Why Analysts are Concerned with Kenya’ Rising Debt

Africa, Who Dares Wins

Analysts continue to draw their concerns back to potentially unsustainable debt that has been accruing in Kenya.

Africa Development Bank Economic Outlook 2019

“The (Kenya’s public debt–to-GDP ratio increased considerably over the past five years to 57% at the end of June 2018. Half of the public debt is external. The share of loans from nonconcessional sources has increased, partly because Kenya issued a $2 billion Eurobond in February 2018. An October 2018 International Monetary Fund debt
sustainability analysis elevated the country’s risk of debt stress to moderate.”

A tighter fiscal stance reduced the fiscal deficit to an estimated 6.7% of GDP in 2018, with the share of government spending in GDP falling to 23.9% from 28.0% in 2017. To stimulate growth, the Central Bank
of Kenya reduced the interest rate to 9% in July 2018 from 9.5% in May.

The government plans to continue fiscal consolidation to restrain the rising deficit and stabilize public debt by enhancing revenue, rationalizing expenditures through zero-base budgeting, and reducing the cost of debt by diversifying funding sources.

Genghis Capital in the Playbook 2019

There are significant external debt maturities – above USD 2Bn – which are due in 1H19 and although measures are geared to refinancing, there is an added layer of fiscal uncertainties in the event of a delay or failure to secure refinancing. This worst-case scenario will dent KES confidence as foreign exchange reserves will be utilized to honor the external debt obligations.

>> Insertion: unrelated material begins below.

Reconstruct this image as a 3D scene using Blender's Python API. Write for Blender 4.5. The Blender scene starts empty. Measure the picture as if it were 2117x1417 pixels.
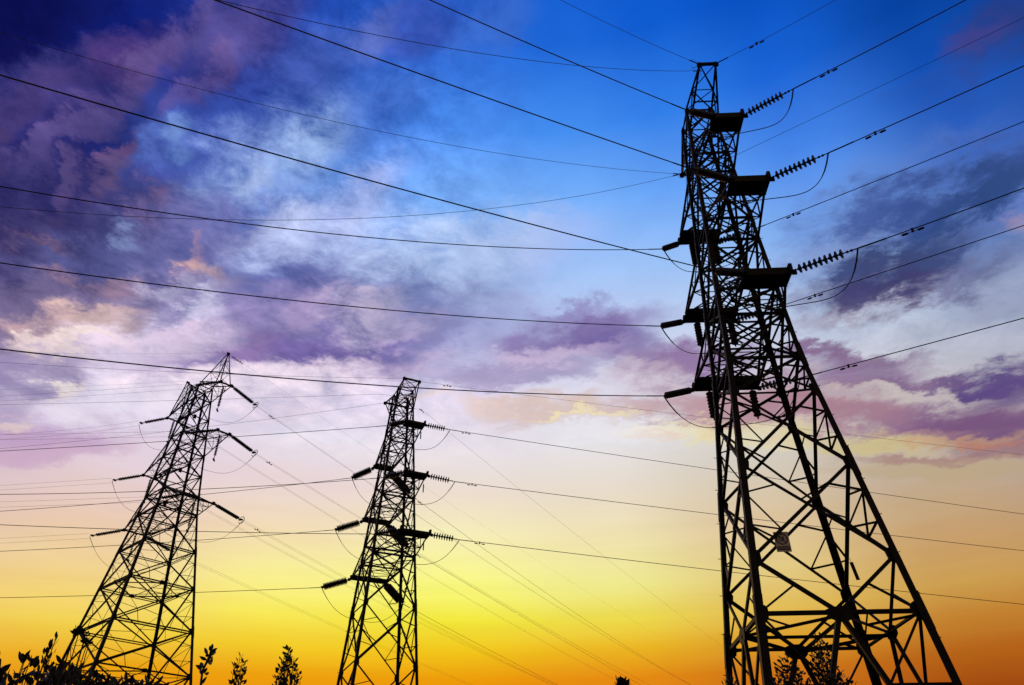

Will the government achieve its fiscal consolidation objectives?
NO. There exists a proper misalignment of overly optimistic revenue targets and government spending plans.

There are indications that the Treasury plans on implementing controls on county spending which we believe is a red herring. So far, actions by the government already point to a challenging period. The fiscal deficit has already been revised upwards to 6.3% from an initial 5.7% estimate.

Revenue performance for the first half of the financial year 2018/2019 indicates a KES 114B shortfall (prorated) implying a 13.6% revenue deficit. The government is set to issue a Eurobond this year to the tune of USD 2.5B to offset the USD 760M syndicated loan due in March 2019 and the USD 750M Eurobond that’s due in June 2019.

Cytonn 2019 Markets Outlook

The government has a net external financing target of Kshs 272.0 bn to finance the budget deficit, coupled with the need to retire 3 commercial loans maturing in H1’2019.

We expect this to put pressure on yields on Eurobond yields coupled with the higher country risk perception by investors, partly attributed to the International Monetary Fund (IMF) raising the risk of Kenya’s debt distress from low to moderate on October.

Central Bank of Kenya

Dr. Patrick Njoroge, CBK Governor, “There is scope for the reorganisation of the debt portfolio, including replacing more expensive debt with cheaper debt.”